= Exercise =
Return the material exactly, first line through the line containing "except Exception: pass", and nothing more. Pictures stay out.

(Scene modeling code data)
════════════════
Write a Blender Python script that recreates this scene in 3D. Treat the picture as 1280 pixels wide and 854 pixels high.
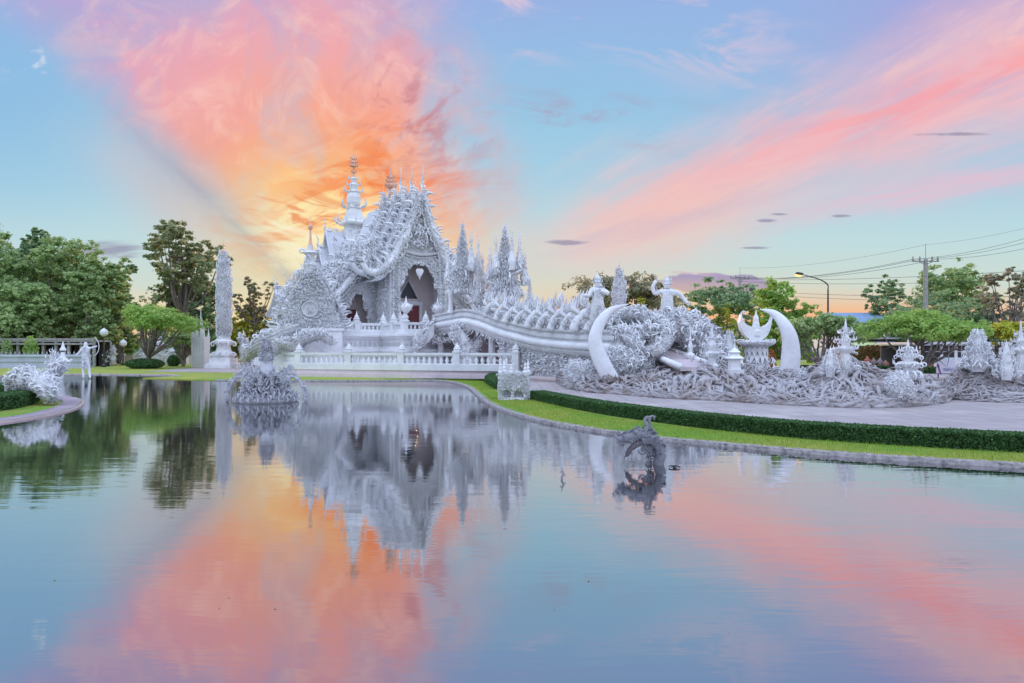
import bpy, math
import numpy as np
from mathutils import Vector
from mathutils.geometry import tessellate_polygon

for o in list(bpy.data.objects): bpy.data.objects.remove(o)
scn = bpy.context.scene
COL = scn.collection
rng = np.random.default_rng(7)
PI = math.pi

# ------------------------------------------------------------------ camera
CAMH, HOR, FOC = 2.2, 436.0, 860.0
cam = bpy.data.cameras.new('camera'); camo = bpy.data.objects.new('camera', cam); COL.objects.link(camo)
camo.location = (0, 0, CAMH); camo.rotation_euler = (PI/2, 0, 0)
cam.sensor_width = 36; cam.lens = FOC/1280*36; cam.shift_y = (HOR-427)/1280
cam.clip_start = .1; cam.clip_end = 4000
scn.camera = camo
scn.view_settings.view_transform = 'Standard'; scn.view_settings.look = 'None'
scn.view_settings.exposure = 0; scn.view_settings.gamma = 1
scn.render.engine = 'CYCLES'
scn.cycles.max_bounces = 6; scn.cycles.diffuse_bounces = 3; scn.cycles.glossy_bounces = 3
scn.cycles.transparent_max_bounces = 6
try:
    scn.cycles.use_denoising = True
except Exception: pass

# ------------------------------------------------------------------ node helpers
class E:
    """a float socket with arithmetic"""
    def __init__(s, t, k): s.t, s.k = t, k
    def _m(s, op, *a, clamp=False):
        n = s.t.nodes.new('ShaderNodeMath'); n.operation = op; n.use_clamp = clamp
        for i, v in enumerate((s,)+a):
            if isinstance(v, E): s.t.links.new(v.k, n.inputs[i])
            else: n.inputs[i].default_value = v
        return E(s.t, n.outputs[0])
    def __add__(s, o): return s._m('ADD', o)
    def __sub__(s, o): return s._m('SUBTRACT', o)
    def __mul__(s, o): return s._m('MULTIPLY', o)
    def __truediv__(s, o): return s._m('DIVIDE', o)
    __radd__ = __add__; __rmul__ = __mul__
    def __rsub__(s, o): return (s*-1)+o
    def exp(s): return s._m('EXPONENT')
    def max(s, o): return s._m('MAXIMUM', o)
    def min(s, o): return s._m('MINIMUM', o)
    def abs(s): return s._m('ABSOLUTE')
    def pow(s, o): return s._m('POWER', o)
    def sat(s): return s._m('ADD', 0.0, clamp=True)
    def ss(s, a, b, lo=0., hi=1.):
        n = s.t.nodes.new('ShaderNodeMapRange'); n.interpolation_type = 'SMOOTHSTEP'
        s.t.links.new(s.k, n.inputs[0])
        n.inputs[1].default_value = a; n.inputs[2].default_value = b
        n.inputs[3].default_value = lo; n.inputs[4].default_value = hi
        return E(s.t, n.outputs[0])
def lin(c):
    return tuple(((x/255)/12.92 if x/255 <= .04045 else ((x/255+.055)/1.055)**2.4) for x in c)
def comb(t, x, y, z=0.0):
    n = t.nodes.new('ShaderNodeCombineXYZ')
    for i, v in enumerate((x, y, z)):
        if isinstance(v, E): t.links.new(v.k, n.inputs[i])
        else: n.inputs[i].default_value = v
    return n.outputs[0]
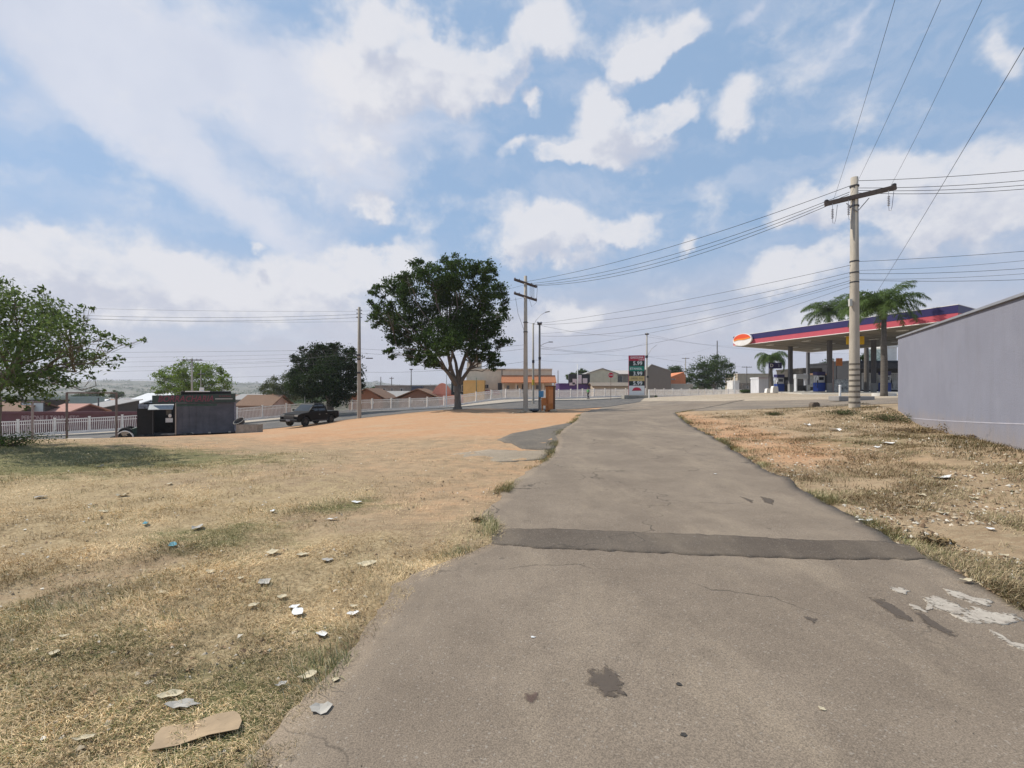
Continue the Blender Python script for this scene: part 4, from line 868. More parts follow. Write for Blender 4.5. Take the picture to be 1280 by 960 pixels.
════════════════
= Correct response =
Write a Blender Python script that recreates this scene in 3D. Treat the picture as 1280 pixels wide and 854 pixels high.
import bpy, math
import numpy as np
from mathutils import Vector
from mathutils.geometry import tessellate_polygon

for o in list(bpy.data.objects): bpy.data.objects.remove(o)
scn = bpy.context.scene
COL = scn.collection
rng = np.random.default_rng(7)
PI = math.pi

# ------------------------------------------------------------------ camera
CAMH, HOR, FOC = 2.2, 436.0, 860.0
cam = bpy.data.cameras.new('camera'); camo = bpy.data.objects.new('camera', cam); COL.objects.link(camo)
camo.location = (0, 0, CAMH); camo.rotation_euler = (PI/2, 0, 0)
cam.sensor_width = 36; cam.lens = FOC/1280*36; cam.shift_y = (HOR-427)/1280
cam.clip_start = .1; cam.clip_end = 4000
scn.camera = camo
scn.view_settings.view_transform = 'Standard'; scn.view_settings.look = 'None'
scn.view_settings.exposure = 0; scn.view_settings.gamma = 1
scn.render.engine = 'CYCLES'
scn.cycles.max_bounces = 6; scn.cycles.diffuse_bounces = 3; scn.cycles.glossy_bounces = 3
scn.cycles.transparent_max_bounces = 6
try:
    scn.cycles.use_denoising = True
except Exception: pass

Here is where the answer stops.